The nervousness was palpable. As she adjusted her sari to affix the microphone that would relay the Budget live to the world, Nirmala Sitharaman’s fingers trembled and she thought she might need a safety pin. With barely a minute to go for 11 am, there was no time to get one.
On the third try, the microphone was fixed, and she took a deep breath. Then she bowed low, folded her hands to her parents who were sitting in the Speaker’s gallery (her husband, Prabhakar Parakala, was in Hyderabad). Her uncle nodded. Her aunt smiled. Her daughter, Vangmayee, waggled her fingers in a tentative wave, meant to be reassuring. The gesture said: ‘Don’t worry. We’re there for you.’ It was a cameo moment, poignant and private, revealing a different, vulnerable Nirmala Sitharaman from the one who presented and defended her first Budget as finance minister of India.
Her party bucked her up as she stumbled through tongue-twisting Hindi sentences and she got extensive applause for her Urdu couplet.
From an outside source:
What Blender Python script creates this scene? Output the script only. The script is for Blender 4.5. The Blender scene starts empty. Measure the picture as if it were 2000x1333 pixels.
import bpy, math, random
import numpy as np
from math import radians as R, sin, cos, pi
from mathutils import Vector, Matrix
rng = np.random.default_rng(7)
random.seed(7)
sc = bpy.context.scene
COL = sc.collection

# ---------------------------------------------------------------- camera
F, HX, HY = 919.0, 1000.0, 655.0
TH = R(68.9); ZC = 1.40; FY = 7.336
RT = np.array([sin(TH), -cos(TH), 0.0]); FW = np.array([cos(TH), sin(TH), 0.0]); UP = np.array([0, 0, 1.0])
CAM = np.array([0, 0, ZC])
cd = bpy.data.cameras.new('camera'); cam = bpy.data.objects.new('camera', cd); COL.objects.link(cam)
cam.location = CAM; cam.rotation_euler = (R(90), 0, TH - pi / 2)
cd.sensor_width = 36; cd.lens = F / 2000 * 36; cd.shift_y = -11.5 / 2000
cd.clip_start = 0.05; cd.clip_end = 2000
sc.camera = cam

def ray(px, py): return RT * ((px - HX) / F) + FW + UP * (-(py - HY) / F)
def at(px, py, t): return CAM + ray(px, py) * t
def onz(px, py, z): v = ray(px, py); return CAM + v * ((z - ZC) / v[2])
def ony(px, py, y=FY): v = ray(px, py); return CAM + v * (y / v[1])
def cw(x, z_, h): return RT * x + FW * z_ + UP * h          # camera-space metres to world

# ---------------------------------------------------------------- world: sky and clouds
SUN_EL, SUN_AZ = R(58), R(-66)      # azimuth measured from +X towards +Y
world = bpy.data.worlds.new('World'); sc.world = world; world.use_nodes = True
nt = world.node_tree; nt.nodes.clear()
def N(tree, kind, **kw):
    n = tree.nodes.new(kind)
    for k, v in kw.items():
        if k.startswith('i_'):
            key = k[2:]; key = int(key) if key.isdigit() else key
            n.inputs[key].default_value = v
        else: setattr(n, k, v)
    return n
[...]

The whole house erupted, especially women, when she referred to women as ‘Narayani’.
It was only after she had completed her presentation that the new power equations in the government really hit people. Harsimrat Badal and women MPs from her party were the first to surge towards her to congratulate her. Prime Minister Narendra Modi followed and cracked a joke at which everyone around her laughed uproariously. The minister for housing and urban development with additional charge of trade and civil aviation, Hardeep Puri, scribbled right through the Budget, nodding appreciatively several times, especially when she mentioned the launch of a new television channel for start-ups.
Unlike her predecessors Arun Jaitley and Piyush Goyal, Sitharaman had no band of cheerleaders. It was mostly backbenchers who came up to thank her. She herself did not refer to any of her predecessors -- neither Goyal, who presented the interim Budget, nor Jaitley, one of her political mentors.
The colour of this Budget? Pink, definitely. Sitharaman herself wore fuchsia pink, Harsimrat Badal was clad in dusky rose, Mala Rajyalaxmi Shah wore brilliant pink, Dushyant Singh was in pale pink. Even the Opposition was clad in baby-pink (Preneet Kaur) and pink-and-white (Supriya Sule).